╔══

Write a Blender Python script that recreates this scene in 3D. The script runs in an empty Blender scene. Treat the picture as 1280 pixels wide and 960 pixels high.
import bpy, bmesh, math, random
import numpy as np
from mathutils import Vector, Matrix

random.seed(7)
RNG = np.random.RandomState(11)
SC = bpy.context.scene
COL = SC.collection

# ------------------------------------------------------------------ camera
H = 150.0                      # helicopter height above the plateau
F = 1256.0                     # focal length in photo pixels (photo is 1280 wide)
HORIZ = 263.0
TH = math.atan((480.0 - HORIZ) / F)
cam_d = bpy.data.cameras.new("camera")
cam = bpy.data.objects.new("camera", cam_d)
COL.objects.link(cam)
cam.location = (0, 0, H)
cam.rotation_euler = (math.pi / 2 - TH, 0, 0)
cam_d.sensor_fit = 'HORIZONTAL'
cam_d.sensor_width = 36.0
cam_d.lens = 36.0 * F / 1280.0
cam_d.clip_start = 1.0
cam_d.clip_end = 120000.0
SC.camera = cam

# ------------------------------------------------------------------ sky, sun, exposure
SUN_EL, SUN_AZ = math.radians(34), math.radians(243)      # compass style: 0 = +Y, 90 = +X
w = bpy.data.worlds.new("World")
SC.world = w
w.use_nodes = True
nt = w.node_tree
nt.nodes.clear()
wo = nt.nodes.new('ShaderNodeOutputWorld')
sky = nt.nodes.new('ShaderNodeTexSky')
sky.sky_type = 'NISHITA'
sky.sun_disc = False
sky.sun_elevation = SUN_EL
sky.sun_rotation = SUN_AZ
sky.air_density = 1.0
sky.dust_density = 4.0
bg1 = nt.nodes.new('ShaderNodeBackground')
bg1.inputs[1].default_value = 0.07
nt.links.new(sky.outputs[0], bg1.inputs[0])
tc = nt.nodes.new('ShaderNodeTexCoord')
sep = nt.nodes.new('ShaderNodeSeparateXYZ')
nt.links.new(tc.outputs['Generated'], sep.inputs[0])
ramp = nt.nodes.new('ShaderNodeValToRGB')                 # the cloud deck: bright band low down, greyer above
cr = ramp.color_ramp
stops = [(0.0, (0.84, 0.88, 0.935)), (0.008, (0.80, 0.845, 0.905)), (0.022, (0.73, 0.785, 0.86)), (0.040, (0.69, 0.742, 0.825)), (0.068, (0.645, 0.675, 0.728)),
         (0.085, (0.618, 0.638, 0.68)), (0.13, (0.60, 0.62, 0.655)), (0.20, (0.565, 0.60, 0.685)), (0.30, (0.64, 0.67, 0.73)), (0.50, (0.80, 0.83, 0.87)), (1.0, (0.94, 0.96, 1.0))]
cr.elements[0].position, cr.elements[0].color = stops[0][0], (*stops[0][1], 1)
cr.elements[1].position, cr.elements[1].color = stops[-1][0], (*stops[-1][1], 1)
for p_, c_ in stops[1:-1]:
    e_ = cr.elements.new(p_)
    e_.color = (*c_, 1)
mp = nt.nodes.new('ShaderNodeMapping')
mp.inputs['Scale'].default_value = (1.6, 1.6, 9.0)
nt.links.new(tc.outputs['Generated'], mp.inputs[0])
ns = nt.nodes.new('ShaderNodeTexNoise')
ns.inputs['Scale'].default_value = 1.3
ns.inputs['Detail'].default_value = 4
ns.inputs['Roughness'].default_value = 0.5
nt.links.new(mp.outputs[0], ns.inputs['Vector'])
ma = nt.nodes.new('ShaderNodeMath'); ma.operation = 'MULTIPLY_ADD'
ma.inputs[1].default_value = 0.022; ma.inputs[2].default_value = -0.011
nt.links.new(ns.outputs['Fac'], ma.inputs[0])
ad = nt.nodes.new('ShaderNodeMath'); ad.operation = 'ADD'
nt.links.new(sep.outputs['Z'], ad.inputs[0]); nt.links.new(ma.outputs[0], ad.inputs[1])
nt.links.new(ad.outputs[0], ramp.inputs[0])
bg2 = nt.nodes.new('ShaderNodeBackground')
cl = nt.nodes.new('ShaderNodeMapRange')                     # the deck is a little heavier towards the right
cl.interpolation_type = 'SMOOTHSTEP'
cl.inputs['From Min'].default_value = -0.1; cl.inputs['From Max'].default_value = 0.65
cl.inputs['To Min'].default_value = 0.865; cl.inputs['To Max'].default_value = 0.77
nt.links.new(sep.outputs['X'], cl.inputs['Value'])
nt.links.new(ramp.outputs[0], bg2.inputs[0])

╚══

— Task requirements —
Only the lines from the beginning of the material above through the line with "COL = SC.collection" are wanted; extract them exactly.

— Task response —
Write a Blender Python script that recreates this scene in 3D. The script runs in an empty Blender scene. Treat the picture as 1280 pixels wide and 960 pixels high.
import bpy, bmesh, math, random
import numpy as np
from mathutils import Vector, Matrix

random.seed(7)
RNG = np.random.RandomState(11)
SC = bpy.context.scene
COL = SC.collection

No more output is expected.